Industrial enterprises are grouped into combines, trusts, and, since 1969, so-called industrial centrals. The centrals were created in an attempt to improve the organizational structure of industry, reduce control by the ministries and other central government agencies, and provide greater flexibility, in order to increase industrial efficiency. A major task assigned to the centrals is to introduce specialization of production.

Neither the organizational forms of the centrals nor their authority and responsibility vis-à-vis the enterprises and ministries have been clearly defined or legally established. The resultant uncertainty, experimentation, and bureaucratic disharmony have created considerable confusion in the administration of industry, which has been inimical to the attainment of the efficiency goal. At the same time, a variety of factors, including a shortage of investment funds, an inflexible price structure, and the method of evaluating enterprise performance, have militated against the expansion of specialization. Industry officials believe that it may require from three to five years to resolve the organizational problems posed by the creation of the centrals and that many other problems will have to be solved before specialization can become a reality.

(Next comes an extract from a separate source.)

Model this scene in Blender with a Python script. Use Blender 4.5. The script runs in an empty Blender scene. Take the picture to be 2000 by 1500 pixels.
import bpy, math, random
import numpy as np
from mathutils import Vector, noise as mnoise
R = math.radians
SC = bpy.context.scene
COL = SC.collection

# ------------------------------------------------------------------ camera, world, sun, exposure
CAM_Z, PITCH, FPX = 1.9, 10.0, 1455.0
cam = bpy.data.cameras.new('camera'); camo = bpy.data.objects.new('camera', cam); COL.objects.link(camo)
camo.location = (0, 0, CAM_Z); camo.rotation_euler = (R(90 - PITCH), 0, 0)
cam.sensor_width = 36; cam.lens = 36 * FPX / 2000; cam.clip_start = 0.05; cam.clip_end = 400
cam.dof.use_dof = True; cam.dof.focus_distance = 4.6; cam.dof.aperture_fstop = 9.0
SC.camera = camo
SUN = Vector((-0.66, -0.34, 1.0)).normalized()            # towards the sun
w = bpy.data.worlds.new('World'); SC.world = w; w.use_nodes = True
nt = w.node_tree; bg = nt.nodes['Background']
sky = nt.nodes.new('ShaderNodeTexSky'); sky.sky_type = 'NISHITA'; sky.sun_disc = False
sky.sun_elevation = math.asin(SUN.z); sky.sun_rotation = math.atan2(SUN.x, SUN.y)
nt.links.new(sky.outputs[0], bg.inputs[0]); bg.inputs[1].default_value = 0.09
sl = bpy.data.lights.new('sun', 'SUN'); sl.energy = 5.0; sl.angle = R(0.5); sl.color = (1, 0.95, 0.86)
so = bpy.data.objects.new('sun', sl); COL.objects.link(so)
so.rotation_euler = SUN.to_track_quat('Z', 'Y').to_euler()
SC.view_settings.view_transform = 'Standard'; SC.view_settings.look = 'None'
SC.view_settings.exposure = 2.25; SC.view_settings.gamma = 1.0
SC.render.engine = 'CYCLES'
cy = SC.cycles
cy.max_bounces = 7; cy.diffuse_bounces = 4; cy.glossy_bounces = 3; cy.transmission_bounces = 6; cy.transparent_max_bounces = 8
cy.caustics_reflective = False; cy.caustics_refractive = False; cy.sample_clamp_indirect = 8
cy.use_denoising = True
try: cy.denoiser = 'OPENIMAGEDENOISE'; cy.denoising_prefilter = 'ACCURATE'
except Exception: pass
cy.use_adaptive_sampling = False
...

Industrial combines, trusts, and centrals function under the jurisdiction of industrial ministries, of which there were eleven at the end of 1971 (see ch. 8). Industrial ministries have undergone an almost continuous process of reorganization. New ministries have been created; old ones, abolished; still others, amalgamated and split. Spheres of the ministries' activities have been reshuffled, and their internal structures have been modified—all in the interest of improving socialist industrial organization and raising the efficiency of production. One foreign observer remarked that, whenever something went wrong in the economy, reorganization in one form or another was undertaken in an effort to solve the problem through administrative means.